Alors que le quinquennat d’Emmanuel Macron semble se situer à un de ces tournants souvent propices à s’interroger sur l’évolution des équilibres politiques dans la perspective des prochaines élections européennes, l’Ifop a réalisé pour L’Opinion une intention de vote européenne à six mois de cette première élection intermédiaire.
Loin d’inverser les dynamiques observées lors des dernières mesures réalisées, la séquence ouverte par la mobilisation des « gilets jaunes » est plutôt de nature à les confirmer. Ainsi, l’avantage du Rassemblement National (RN) vis-à-vis de La République en Marche (LREM) tend à s’accroître : avec 24% des suffrages exprimés (+2 points par rapport à la dernière mesure prise à la mi-novembre), la liste soutenue par Marine Le Pen affiche désormais une avance de 6 points sur la liste de LREM et du Modem (18%, -1 point).

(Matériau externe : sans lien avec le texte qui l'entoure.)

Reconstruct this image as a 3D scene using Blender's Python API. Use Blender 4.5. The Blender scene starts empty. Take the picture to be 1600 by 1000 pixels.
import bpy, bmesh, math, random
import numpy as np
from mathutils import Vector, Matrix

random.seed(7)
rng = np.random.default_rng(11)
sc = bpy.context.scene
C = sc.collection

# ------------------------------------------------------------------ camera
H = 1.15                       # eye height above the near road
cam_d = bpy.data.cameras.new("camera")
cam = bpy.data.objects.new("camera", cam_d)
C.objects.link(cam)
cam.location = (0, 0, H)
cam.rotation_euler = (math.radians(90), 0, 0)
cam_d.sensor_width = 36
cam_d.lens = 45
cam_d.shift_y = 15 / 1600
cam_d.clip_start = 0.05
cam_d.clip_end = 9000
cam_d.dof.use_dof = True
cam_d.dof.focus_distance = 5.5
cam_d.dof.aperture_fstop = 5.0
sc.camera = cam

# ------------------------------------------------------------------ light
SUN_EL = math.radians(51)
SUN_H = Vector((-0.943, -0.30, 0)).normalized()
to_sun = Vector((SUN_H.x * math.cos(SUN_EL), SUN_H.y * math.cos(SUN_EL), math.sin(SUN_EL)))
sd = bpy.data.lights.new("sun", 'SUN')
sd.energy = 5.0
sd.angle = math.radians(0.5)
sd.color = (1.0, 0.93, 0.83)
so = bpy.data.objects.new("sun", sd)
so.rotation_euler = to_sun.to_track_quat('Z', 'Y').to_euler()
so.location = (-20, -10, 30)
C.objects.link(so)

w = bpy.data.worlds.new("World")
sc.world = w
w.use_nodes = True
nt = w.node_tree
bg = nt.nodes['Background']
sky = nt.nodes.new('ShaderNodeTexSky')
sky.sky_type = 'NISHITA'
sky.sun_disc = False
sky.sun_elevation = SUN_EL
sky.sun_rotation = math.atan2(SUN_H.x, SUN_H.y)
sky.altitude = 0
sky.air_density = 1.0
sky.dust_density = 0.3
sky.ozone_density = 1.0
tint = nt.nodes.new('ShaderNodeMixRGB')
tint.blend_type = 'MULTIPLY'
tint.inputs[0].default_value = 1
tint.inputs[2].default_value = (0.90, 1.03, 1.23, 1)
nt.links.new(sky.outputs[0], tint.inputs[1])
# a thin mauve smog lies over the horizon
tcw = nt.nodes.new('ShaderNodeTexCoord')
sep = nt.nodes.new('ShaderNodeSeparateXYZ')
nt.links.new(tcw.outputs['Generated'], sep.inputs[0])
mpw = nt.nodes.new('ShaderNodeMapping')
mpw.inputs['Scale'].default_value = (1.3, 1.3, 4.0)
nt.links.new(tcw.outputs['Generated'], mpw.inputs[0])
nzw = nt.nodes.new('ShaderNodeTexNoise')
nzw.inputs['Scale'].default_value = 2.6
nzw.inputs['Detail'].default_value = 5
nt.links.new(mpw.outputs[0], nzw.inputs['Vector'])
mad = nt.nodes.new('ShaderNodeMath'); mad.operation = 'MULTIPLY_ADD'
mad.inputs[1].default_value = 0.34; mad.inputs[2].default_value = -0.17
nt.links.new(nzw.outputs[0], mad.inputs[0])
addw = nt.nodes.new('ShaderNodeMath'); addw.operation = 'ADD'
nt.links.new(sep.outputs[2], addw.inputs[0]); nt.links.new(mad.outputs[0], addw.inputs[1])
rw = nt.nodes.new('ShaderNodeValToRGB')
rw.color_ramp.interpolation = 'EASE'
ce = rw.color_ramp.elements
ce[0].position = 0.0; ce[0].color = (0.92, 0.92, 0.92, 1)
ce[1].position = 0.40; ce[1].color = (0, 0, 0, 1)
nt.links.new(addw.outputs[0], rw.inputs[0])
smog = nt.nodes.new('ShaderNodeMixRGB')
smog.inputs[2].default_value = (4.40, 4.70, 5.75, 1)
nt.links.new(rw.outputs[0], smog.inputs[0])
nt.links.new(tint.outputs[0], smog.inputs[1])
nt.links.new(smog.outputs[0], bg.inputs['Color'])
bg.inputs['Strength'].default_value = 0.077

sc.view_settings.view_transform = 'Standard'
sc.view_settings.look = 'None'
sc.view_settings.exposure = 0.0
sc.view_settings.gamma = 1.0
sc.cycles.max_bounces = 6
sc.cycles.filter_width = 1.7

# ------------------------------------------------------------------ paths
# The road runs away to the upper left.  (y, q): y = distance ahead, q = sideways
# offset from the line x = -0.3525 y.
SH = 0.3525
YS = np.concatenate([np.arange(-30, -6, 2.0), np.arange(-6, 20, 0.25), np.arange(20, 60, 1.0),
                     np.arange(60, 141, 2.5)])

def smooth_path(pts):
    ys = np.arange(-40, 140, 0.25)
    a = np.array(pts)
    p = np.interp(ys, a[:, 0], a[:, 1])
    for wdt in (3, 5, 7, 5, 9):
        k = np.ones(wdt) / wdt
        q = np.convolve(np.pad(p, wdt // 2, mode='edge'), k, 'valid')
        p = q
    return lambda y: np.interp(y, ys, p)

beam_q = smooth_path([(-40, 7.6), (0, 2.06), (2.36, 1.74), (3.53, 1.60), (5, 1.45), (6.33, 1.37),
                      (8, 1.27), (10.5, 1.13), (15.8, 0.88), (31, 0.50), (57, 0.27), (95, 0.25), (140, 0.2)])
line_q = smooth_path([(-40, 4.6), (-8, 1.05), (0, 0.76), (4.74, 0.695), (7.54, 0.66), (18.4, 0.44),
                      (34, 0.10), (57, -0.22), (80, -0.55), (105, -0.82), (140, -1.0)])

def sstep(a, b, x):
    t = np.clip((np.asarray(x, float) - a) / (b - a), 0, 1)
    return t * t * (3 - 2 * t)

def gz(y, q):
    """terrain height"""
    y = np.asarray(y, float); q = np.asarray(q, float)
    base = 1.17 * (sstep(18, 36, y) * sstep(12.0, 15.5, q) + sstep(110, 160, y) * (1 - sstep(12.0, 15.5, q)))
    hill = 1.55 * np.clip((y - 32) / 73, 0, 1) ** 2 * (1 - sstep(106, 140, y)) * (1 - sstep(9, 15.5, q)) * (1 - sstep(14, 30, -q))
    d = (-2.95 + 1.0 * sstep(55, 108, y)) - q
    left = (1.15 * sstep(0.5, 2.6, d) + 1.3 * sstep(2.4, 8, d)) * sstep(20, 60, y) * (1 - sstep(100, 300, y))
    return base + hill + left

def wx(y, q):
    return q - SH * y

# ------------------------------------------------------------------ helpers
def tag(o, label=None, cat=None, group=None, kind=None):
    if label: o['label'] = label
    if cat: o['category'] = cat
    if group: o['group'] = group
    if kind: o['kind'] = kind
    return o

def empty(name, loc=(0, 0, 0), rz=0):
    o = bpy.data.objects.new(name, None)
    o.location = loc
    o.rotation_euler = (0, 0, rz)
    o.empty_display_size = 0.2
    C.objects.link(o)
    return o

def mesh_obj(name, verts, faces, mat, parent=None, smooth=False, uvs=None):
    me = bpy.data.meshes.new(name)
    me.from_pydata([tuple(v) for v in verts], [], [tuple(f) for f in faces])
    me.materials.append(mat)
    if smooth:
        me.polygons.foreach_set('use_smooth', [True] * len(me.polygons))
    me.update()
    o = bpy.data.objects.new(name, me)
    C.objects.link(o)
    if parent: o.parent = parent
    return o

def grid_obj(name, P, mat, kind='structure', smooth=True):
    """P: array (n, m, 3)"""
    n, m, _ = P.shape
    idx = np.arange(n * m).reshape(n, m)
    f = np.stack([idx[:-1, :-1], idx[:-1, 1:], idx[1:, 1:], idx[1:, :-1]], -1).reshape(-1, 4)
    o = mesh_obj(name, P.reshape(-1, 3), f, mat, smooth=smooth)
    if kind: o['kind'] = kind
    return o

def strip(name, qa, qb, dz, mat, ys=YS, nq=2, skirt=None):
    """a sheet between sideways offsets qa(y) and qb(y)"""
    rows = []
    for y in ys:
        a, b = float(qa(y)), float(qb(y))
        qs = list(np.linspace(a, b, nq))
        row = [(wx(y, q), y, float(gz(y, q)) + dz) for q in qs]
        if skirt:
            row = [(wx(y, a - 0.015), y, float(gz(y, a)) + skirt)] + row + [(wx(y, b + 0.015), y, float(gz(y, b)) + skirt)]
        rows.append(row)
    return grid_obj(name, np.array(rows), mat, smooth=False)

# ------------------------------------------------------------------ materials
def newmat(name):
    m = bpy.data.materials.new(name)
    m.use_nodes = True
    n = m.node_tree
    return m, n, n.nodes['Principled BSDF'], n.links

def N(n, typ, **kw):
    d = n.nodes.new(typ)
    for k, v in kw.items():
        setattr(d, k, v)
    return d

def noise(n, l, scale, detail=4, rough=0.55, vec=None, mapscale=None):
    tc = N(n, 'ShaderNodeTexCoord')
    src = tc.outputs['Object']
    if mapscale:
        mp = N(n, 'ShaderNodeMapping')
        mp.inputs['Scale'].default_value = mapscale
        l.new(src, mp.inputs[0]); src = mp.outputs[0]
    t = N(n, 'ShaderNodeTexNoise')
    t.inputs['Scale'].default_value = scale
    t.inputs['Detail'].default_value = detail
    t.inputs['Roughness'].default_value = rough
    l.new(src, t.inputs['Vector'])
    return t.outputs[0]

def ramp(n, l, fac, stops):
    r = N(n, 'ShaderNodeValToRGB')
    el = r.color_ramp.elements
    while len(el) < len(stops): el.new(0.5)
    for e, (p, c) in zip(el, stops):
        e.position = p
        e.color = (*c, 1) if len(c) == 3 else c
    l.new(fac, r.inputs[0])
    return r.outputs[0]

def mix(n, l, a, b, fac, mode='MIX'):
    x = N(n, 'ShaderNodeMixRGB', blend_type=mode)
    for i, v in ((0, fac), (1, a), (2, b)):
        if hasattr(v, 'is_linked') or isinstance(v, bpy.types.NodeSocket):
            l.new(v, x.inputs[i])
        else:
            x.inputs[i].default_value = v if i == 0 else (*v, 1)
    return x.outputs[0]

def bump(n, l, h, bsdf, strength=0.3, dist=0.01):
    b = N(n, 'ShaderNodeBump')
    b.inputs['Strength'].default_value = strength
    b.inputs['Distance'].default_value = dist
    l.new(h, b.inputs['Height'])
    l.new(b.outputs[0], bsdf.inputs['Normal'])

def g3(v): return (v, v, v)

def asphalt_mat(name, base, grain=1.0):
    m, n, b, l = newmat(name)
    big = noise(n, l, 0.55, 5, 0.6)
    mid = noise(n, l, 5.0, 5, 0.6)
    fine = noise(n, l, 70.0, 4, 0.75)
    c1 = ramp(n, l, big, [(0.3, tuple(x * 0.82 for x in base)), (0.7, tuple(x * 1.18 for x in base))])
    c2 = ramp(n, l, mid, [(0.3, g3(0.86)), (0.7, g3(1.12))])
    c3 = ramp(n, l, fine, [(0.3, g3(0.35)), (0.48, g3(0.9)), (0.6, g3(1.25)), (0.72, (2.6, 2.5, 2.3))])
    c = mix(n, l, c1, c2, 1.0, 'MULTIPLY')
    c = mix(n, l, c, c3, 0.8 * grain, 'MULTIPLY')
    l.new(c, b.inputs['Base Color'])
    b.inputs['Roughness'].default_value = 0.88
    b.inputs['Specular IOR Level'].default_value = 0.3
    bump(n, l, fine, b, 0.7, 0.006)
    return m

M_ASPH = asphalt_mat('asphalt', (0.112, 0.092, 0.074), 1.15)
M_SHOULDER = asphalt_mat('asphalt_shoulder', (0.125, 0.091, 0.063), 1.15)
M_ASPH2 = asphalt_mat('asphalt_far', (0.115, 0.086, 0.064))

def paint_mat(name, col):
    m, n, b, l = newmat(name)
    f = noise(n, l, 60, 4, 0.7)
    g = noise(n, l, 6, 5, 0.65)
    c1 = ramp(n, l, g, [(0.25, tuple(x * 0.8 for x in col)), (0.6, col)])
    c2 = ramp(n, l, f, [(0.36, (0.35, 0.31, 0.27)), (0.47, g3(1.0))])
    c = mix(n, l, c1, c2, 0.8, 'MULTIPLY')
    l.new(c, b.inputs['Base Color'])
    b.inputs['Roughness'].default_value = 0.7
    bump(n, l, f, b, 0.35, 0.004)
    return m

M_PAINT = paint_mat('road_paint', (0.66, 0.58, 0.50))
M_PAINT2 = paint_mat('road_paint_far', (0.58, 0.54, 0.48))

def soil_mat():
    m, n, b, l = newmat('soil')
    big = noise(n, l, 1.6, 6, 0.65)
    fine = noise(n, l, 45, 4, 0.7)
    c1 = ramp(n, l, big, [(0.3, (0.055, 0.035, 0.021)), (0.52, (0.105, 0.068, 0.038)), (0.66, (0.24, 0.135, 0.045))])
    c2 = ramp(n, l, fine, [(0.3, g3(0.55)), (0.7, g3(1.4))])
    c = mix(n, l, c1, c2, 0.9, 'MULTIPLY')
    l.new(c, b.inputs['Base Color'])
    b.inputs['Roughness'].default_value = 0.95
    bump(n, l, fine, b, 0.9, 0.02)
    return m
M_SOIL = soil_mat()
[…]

Plus généralement, à l’instar du RN ou de Debout La France (DLF), ce sont les formations politiques dont les sympathisants soutiennent fortement la mobilisation des « gilets jaunes » qui voient leurs scores s’orienter à la hausse : l’exemple le plus caractéristique étant celui de la liste DLF soutenue par Nicolas Dupont-Aignan qui rassemblerait désormais 8% des suffrages exprimés, soit un gain de deux points par rapport à la dernière mesure. Le mouvement de Jean-Luc Mélenchon constitue toutefois un contre-exemple notable : malgré un soutien majoritaire des sympathisants de La France Insoumise (LFI) aux « gilets jaunes », la liste de LFI n’en profite pas et perd un point à 9%. Encore plus saillante est la difficulté de Jean-Luc Mélenchon à réunir de nouveau son électorat de mai 2017 : moins d’un de ses électeurs au premier tour de la présidentielle de 2017 sur deux (45%) voterait pour la liste LFI lors des prochaines européennes.
Par ailleurs, au-delà du cas de La France Insoumise, ce sont l’ensemble des partis situés à la gauche du spectre politique qui sont à la peine puis qu’aucun ne parvient à dépasser le seuil de 10% des suffrages ; bien que la liste d’Europe Écologie Les Verts progresse d’un point pour atteindre un score non négligeable de 8%.
Dans ce paysage politique éclaté, les partis qui ont alternativement gouverné la France depuis près de quatre décennies apparaissent toujours plus affaiblis : la liste du Parti Socialiste (PS) tombe à 4,5% (-1,5 point) et celle des Républicains (LR) à 11% (-2). D’ailleurs, là aussi, les électeurs de Benoît Hamon et de François Fillon en 2017 ont majoritairement tendance à se détourner respectivement de la liste PS soutenue par Olivier Faure et de la liste LR soutenue par Laurent Wauquiez lors des prochaines élections européennes : 39% des électeurs de Benoit Hamon en 2017 voteraient pour la liste PS et 44% des électeurs de François Fillon pour la liste LR.